9-7.4 Cryptographic Hash Function

A cryptographic hash function is an algorithm that takes an arbitrary block of data and returns a fixed-size bit string, hash value, such that an (accidental or intentional) change to the data will (with very high probability) change the hash value. The data to be encoded is often called the “message,” and the hash value is sometimes called the message digest. The ideal cryptographic hash function must have the following significant properties:

  1. It is easy to compute the hash value for any given message.
  2. It is infeasible to generate a message that has a given hash.
  3. It is infeasible to modify a message without changing the hash.
  4. It is infeasible to find two different messages with the same hash.

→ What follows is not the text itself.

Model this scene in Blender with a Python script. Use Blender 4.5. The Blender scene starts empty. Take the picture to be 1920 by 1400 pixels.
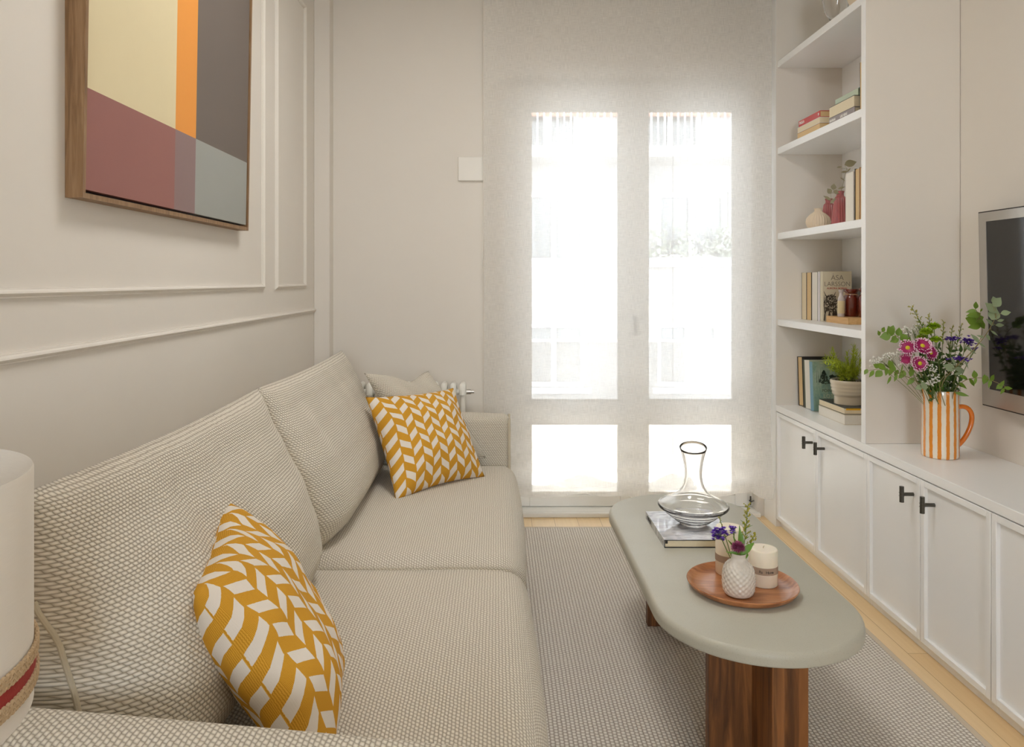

The Postal Service cryptographic hash standard is SHA-2 or SHA 256. Older algorithms (e.g., SHA 1) maintained by commercial products and applications used and developed by the Postal Service may continue to be supported since they may be required to validate digital signatures executed in the past and to decrypt objects encrypted in the past using the older algorithms and key sizes. These cases must show acceptable effort of migration to standard algorithms as identified in this policy and receive an exception waiver by the CISO. In addition it is recommended that:

  1. A Salt value is always used with your hash. This is especially important if the sensitive data to be protected is short like a password, social security number, or a payment card number.
  2. Always use a Strong Salt value when creating a credential hash. A Salt is a fixed-length cryptographically-strong random value. Follow these practices to properly implement credential-specific salts:
    1. Generate a unique salt upon creation of each stored credential (not only per user or systemwide).
    2. Use cryptographically-strong random data.
    3. As storage permits, use a 32-byte or 64-byte salt.
  3. The Salt value should be protected as any other cryptographic value.